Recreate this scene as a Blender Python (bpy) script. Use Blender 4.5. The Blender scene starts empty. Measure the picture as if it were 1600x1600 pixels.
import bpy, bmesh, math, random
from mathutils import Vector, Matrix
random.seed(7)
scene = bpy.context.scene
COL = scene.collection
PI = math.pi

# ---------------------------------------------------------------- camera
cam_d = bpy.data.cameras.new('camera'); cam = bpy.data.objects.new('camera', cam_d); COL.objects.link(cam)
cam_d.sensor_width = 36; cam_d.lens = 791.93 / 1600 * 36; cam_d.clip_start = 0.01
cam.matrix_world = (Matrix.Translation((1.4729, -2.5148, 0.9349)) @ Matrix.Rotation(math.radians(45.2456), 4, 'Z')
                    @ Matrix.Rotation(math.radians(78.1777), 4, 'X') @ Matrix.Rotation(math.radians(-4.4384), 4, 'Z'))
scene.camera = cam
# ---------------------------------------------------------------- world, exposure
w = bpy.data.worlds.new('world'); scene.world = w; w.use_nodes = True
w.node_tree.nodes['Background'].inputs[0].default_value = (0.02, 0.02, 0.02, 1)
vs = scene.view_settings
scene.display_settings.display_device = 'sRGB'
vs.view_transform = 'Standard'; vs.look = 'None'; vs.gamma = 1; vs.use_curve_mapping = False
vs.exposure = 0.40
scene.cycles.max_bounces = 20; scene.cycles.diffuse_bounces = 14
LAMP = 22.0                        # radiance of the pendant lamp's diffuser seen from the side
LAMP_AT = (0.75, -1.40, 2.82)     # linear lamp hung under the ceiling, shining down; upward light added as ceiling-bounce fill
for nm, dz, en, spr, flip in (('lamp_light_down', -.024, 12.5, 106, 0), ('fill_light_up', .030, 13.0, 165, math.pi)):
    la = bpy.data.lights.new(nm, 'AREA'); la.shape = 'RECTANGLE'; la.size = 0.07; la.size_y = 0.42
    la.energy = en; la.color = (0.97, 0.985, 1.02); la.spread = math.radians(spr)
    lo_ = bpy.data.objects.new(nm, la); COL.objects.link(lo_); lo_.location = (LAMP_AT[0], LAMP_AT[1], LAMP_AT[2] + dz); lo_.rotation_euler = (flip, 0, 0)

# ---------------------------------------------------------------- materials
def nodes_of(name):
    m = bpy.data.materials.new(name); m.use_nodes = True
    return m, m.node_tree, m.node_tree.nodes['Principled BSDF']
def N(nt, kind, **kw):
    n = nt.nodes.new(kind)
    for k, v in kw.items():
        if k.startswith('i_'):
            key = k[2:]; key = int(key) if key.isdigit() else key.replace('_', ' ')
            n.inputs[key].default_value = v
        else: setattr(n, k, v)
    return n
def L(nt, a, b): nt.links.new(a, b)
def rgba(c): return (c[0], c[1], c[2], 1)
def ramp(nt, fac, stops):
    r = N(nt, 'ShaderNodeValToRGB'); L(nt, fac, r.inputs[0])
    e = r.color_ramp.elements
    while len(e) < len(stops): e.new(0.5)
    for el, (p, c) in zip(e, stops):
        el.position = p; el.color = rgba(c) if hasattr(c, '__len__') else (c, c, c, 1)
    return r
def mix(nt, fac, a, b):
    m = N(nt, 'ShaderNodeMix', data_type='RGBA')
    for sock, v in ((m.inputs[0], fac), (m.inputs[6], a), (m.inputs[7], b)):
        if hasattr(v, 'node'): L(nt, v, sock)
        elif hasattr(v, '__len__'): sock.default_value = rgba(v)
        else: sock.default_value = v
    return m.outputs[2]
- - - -
* _Description of the task_:
Only the lines from the beginning of the material to the line containing "PI = math.pi" should be echoed, verbatim and in full.

* _Expected output_:
Recreate this scene as a Blender Python (bpy) script. Use Blender 4.5. The Blender scene starts empty. Measure the picture as if it were 1600x1600 pixels.
import bpy, bmesh, math, random
from mathutils import Vector, Matrix
random.seed(7)
scene = bpy.context.scene
COL = scene.collection
PI = math.pi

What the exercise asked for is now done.